One of those groups is the Certified Financial Planner Board of Standards, whose board’s immediate past director, Marilyn Capelli Dimitroff, said during the session that “all of our organizations are so committed to establishing financial planning as a profession” to the point that “we’ve drafted a Financial Planners Act of 2010.” While admitting that “our chances are slim” of getting the Coalition’s needs met this time, referring specifically to the current text of Senator Chris Dodd’s financial services reform bill–which was still being debated as of press time in the middle of May–she stressed that “Herb Kohl is our champion,” referring to the Democratic senator from Wisconsin, and that he will “offer his amendment when it’s appropriate” during debate on the Dodd bill.

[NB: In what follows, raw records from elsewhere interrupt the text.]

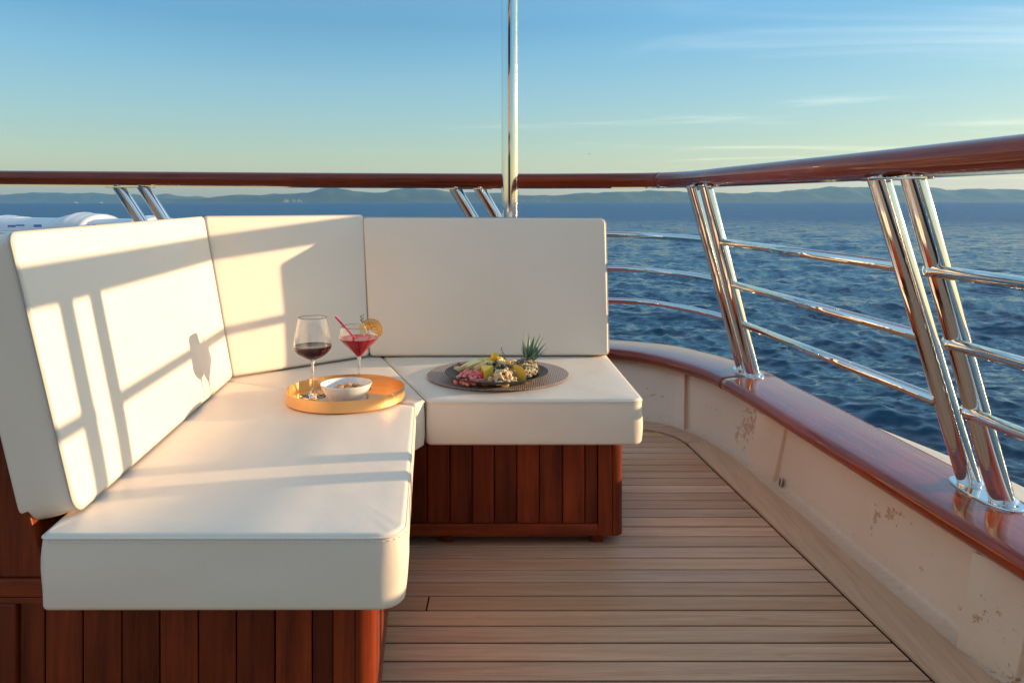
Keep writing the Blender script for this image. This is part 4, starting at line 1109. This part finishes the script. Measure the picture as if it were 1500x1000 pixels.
boat(148, 3000, 13, 'white motor boat far off, the right one nearest the left rail posts')
boat(121, 185, 2.2, 'small white dinghy hull on the water just above the left cushion')
d_ = [o for o in bpy.data.objects if o.name.startswith('motor_boat')][-1]; d_.scale = (.9, .35, .12); d_.name = 'dinghy'
# birds
fb = empty('seabird', (6.47, 18.7, ZW+.06), 'brown and white seabird floating below the rail bars', 'bird')
BR = mat_simple('brown_feather', (.20, .13, .08), .8); WH = mat_simple('white_feather', (.75, .70, .62), .8)
MB().ico((0, 0, .03), .08, 3, (1.35, .75, .62)).build('body', WH, fb, True)
MB().ico((.01, .012, .048), .075, 3, (1.2, .8, .5)).build('wing', BR, fb, True)
MB().ico((-.10, 0, .10), .034, 3, (1, .85, 1)).build('head', WH, fb, True)
MB().tube([(-.125, 0, .098), (-.165, 0, .09)], [.010, .003], 8).build('beak', mat_simple('beak', (.6, .4, .08), .5), fb, True)
MB().tube([(.09, 0, .045), (.17, 0, .06)], [.030, .008], 8).build('tail', BR, fb, True)
fl = empty('gull', (14.8, 150, 10.2), 'tiny dark gull flying above the handrail right of the mast', 'bird')
MB().ico((0, 0, 0), .10, 2, (1, 2, .9)).build('body', BR, fl, True)
for s_ in (-1, 1): MB().add([(0, .1, 0), (s_*.25, .05, .20), (s_*.5, -.05, .12), (s_*.25, -.12, .16), (0, -.12, 0), (s_*.25, 0, .17)], [(0, 1, 3, 4), (1, 2, 3), (0, 4, 3, 1), (1, 3, 5)]).build('wing', BR, fl)

# ================================================================== AIR
hz = NT('sea_haze'); hz.n.remove(hz.b)
vol = hz.new('ShaderNodeVolumePrincipled'); vol.inputs['Color'].default_value = (.32, .66, 1.0, 1); vol.inputs['Density'].default_value = 5.2e-5; vol.inputs['Anisotropy'].default_value = .2
hz.l.new(vol.outputs[0], hz.n['Material Output'].inputs['Volume'])
ho = MB().box((-17000, -1500, ZW-4.2), (17000, 16500, 420)).build('haze', hz.m); tag(ho, 'thin sea haze veiling the far hills', None, None, 'stuff')
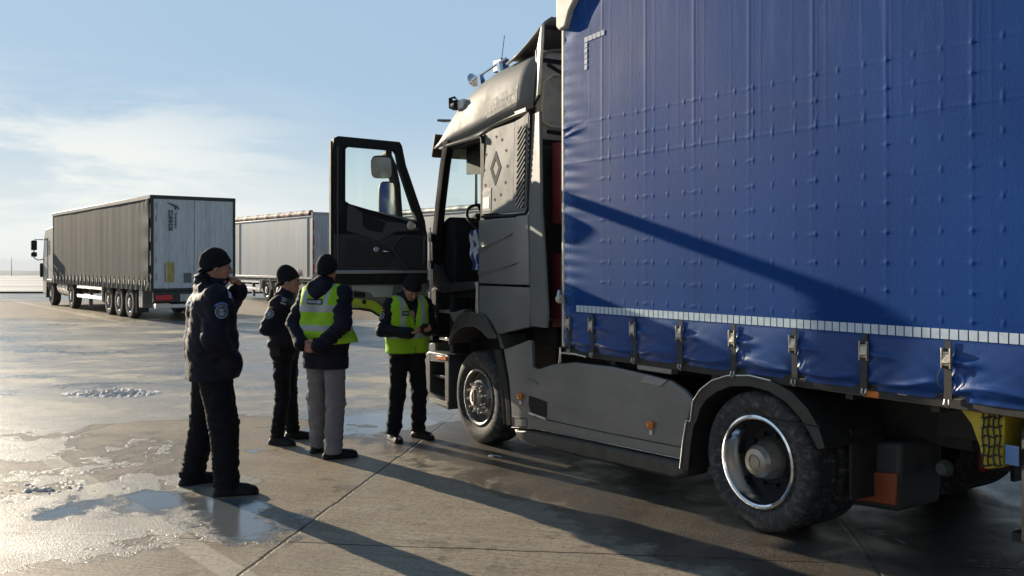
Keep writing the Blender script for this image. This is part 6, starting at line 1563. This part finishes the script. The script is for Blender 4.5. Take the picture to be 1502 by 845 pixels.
p2 = Vector(place(458, 39.0))
far_trailer(p2, 'silver tipper trailer with rolled reddish cover, behind the people', 11.5, 3.92, 'tipper')
p3_ = Vector((-.52, 34.4, 0))
far_trailer(p3_, 'pale box trailer standing beyond the open driver door', 13.2, 3.95, 'box')
# street lamp beyond the cab, and a far mast
SLm = empty('street_lamp', place(698, 46), 0); tag(SLm, 'tall grey street lamp seen behind the cab', 'street lamp')
gal = mat('galvanised', (.12, .13, .14), .5, metal=.5, var=.1); hL = CAMH + 205 * 46 / FPX
MB().tube([(0, 0, 0), (0, 0, hL * .5), (0, 0, hL)], [.11, .09, .06], 10).build('pole', gal, SLm)
MB().tube([(0, 0, hL - .05), (-.5, 0, hL + .05), (-1.2, 0, hL + .10)], .04, 8).build('arm', gal, SLm)
MB().prism([(-1.95, hL + .08), (-1.9, hL + .16), (-1.25, hL + .15), (-1.15, hL + .06), (-1.6, hL + .03)], -.13, .13).build('lamp_head', gal, SLm, bevel=.02)
ms_ = empty('mast', (-18 / 1 - 0, 0, 0)); zz = 1100.0; ms_.location = ((17 - 751) / FPX * zz, zz, -14.2); tag(ms_, 'thin distant mast on the horizon at the far left', 'mast')
MB().tube([(0, 0, 0), (0, 0, 12), (0, 0, 23)], [.5, .4, .2], 6).build('mast_pole', mat('mast_grey', (.25, .27, .3), .6), ms_)
# ------------------------------------------------------------------ winter haze
hzm = bpy.data.materials.new('haze_air'); hzm.use_nodes = True; nt = hzm.node_tree; nt.nodes.remove(nt.nodes['Principled BSDF'])
pv = nt.nodes.new('ShaderNodeVolumePrincipled'); pv.inputs['Color'].default_value = (.86, .92, 1, 1); pv.inputs['Density'].default_value = 0.00013; pv.inputs['Anisotropy'].default_value = 0.0
nt.links.new(pv.outputs[0], nt.nodes['Material Output'].inputs['Volume'])
hb = MB().box(-9500, 9500, -60, 7200, -110, 12).build('haze', hzm, smooth=False); tag(hb, 'pale winter haze over the fields', 'haze', kind='stuff')
print('script time', round(time.time() - T0, 1))
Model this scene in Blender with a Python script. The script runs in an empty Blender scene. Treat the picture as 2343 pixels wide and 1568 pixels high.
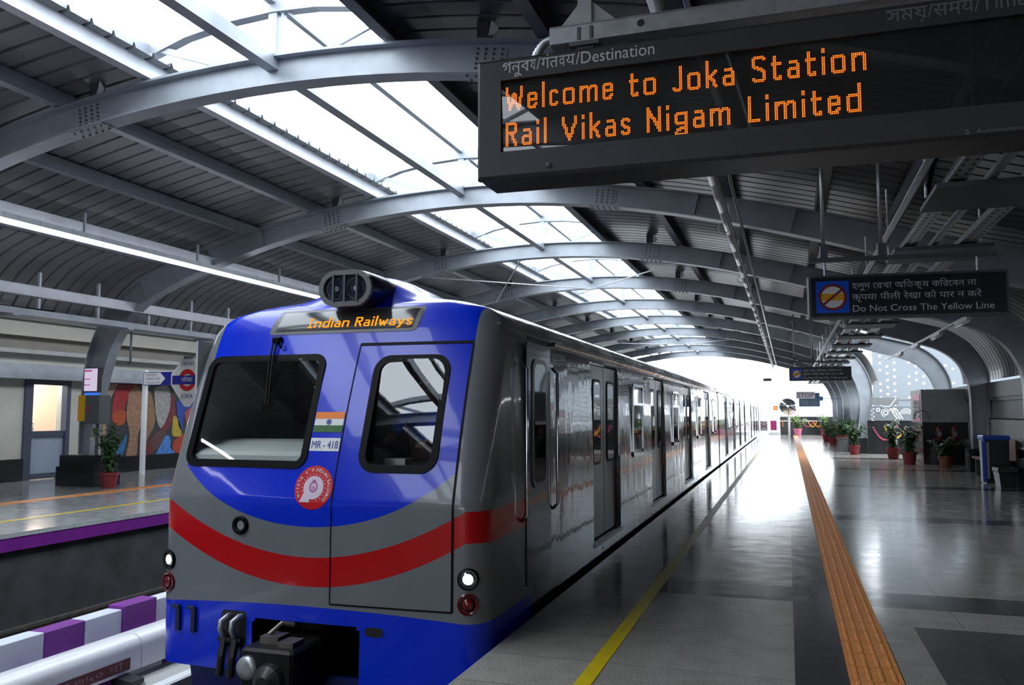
import bpy, bmesh, math, random
from mathutils import Vector, Matrix
from mathutils.geometry import delaunay_2d_cdt
random.seed(7)
S = bpy.context.scene
COL = S.collection
PI = math.pi

# ------------------------------------------------------------------ camera, sky, exposure
cam_data = bpy.data.cameras.new('camera')
cam_data.sensor_width = 36.0
cam_data.lens = 1900.0 / 2343.0 * 36.0
cam_data.clip_start = 0.05
cam_data.clip_end = 600
cam = bpy.data.objects.new('camera', cam_data)
COL.objects.link(cam)
cam.location = (0, 0, 1.6)
cam.rotation_euler = (math.radians(90 + 4.843), 0, math.radians(18.324))
S.camera = cam

world = bpy.data.worlds.new('overcast_sky')
S.world = world
world.use_nodes = True
wn = world.node_tree
bg = wn.nodes['Background']
bg.inputs['Color'].default_value = (0.86, 0.93, 1.0, 1)
bg.inputs['Strength'].default_value = 5.8
try:
    world.cycles.sampling_method = 'MANUAL'
    world.cycles.sample_map_resolution = 64
except Exception:
    pass

S.view_settings.view_transform = 'Standard'
S.view_settings.look = 'None'
S.view_settings.exposure = 0.2
S.view_settings.gamma = 1.0
S.view_settings.use_curve_mapping = False

# ------------------------------------------------------------------ materials
def new_mat(name):
    m = bpy.data.materials.new(name)
    m.use_nodes = True
    return m, m.node_tree, m.node_tree.nodes['Principled BSDF']

def mat(name, col, rough=0.5, metal=0.0, var=0.0, scale=8.0, coat=0.0, spec=0.5, bump=0.0, stretch=None):
    m, nt, b = new_mat(name)
    b.inputs['Roughness'].default_value = rough
    b.inputs['Metallic'].default_value = metal
    b.inputs['Specular IOR Level'].default_value = spec
    if coat:
        b.inputs['Coat Weight'].default_value = coat
        b.inputs['Coat Roughness'].default_value = 0.05
    c = (col[0], col[1], col[2], 1)
    b.inputs['Base Color'].default_value = c
    if var or bump:
        geo = nt.nodes.new('ShaderNodeNewGeometry')
        vec = geo.outputs['Position']
        if stretch:
            mp = nt.nodes.new('ShaderNodeMapping'); mp.inputs['Scale'].default_value = stretch
            nt.links.new(vec, mp.inputs['Vector']); vec = mp.outputs['Vector']
        n = nt.nodes.new('ShaderNodeTexNoise')
        n.inputs['Scale'].default_value = scale
        n.inputs['Detail'].default_value = 6
        nt.links.new(vec, n.inputs['Vector'])
        if var:
            r = nt.nodes.new('ShaderNodeValToRGB')
            r.color_ramp.elements[0].position = 0.3
            r.color_ramp.elements[1].position = 0.7
            r.color_ramp.elements[0].color = tuple(max(0, v * (1 - var)) for v in col) + (1,)
            r.color_ramp.elements[1].color = tuple(min(1, v * (1 + var)) for v in col) + (1,)
            nt.links.new(n.outputs['Fac'], r.inputs['Fac'])
            nt.links.new(r.outputs['Color'], b.inputs['Base Color'])
        if bump:
            bp = nt.nodes.new('ShaderNodeBump'); bp.inputs['Strength'].default_value = bump
            bp.inputs['Distance'].default_value = 0.01
            nt.links.new(n.outputs['Fac'], bp.inputs['Height'])
            nt.links.new(bp.outputs['Normal'], b.inputs['Normal'])
    return m

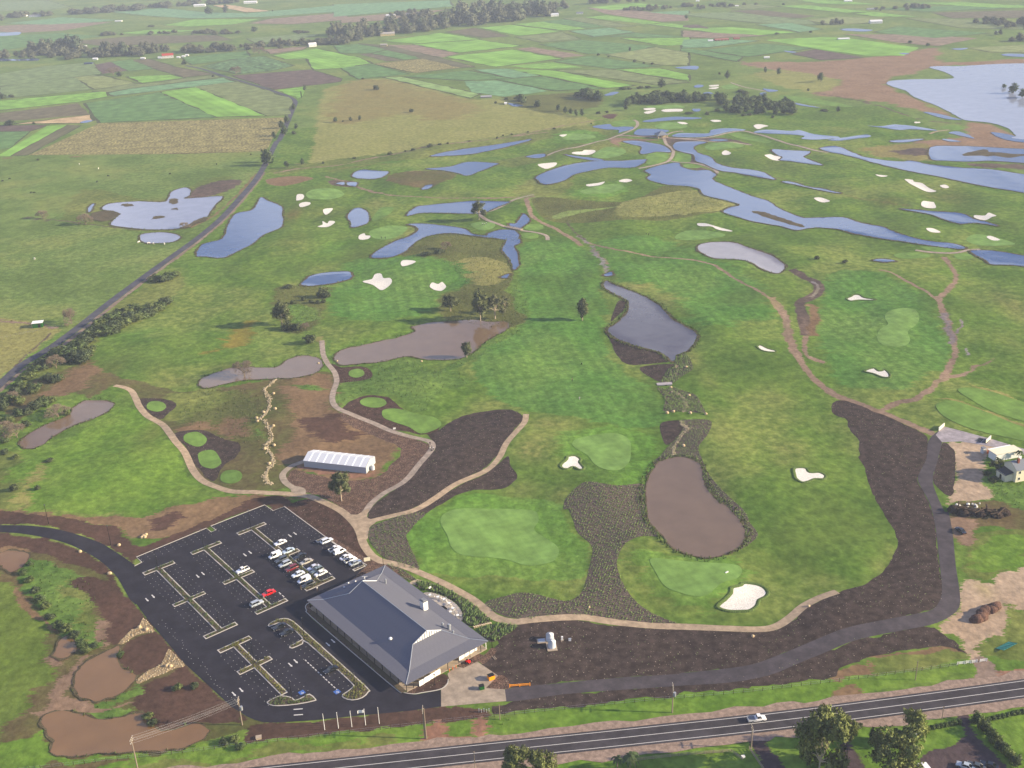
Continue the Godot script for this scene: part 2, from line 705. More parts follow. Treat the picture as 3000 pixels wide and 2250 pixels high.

That amendment was to have created an independent oversight board to regulate financial planners; during markup of the bill in the Senate Banking Committee in late March, the language was changed to call instead for a General Accounting Office study of the regulation of financial planners.

Growth in the FPA’s Ranks

The FPA, the largest association of planners in the country with some 29,000 members, is celebrating its 10th year of existence in 2010 by seeking to strengthen the group internally, while flexing its newfound lobbying muscles in Washington. FPA Chairman Richard Salmen reported at a Town Hall meeting during the FPA Retreat that the membership drop that occurred concomitant with the markets and economic crisis has not only stopped but is being reversed, though he also said “we’re going to have to be proactive in reaching out to membership,” doing “a better job at being a national organization, working together so the whole is greater than the sum of its parts.” FPA President-Elect Marty Kurtz said in a separate interview that when he becomes president, his priorities in the new year are to focus on the individual communities of interest within FPA. “Our world view is shaped by our individual communities,” Kurtz admitted, but suggested that the group’s diversity was also a strength.

Commenting on the FPA’s push to have financial planning defined as a profession within the Dodd financial services reform bill, the plain-speaking Kurtz acknowledged that “we’re the only profession in the world that is demanding to be regulated by the government” but argued that doing so will not only benefit planners, but will protect clients as well by assuring that everyone who offers financial advice to individuals is playing by the same set of rules; that “clients will understand that they will get transparency and full disclosure. That’s why we’re doing it.”

At the Town Hall meeting, FPA CEO Marv Tuttle responded to a question on whether the group’s residency program–a victim of budget cuts in 2009–would be restored by saying there would be such a program this year, in the last week of October in Lake Arrowhead, California, at the University of California at Irvine.

Finally, Mark Johannesen, the former FPA president who runs the FPA’s political action committee, called for more group members to contribute to the PAC, pointing out that “it’s the only financial planning PAC there is.”

Marv Tuttle, CEO of the FPA, said there were 360 planners attending the FPA’s Retreat this year compared to 297 attendees in 2009. Tuttle said attendance was good as well at the group’s Business Solutions practice management conference held in Dallas in early March.

While Tuttle said that some previous, pre-financial-crisis Retreats attracted more than 400 planners, he expressed great satisfaction with this year’s numbers, as did Marty Kurtz, the recently named president-elect of the largest planners’ association, suggesting that not only was there a pent-up desire among planners for education and networking, but also to do so in a relaxed atmosphere.

The attendance increase at major planner conferences seemed to begin most obviously with TD Ameritrade’s annual conference in February in Orlando, where the RIA custodian reported record total attendance of 2,000, including 1,200 planners. The major advisor conferences in fall 2009 had mixed attendance results: Schwab Advisor Services’ annual Impact conference for its affiliated RIAs had about the same number of attendees as the previous year, while attendance at the FPA national conference was down from 2008.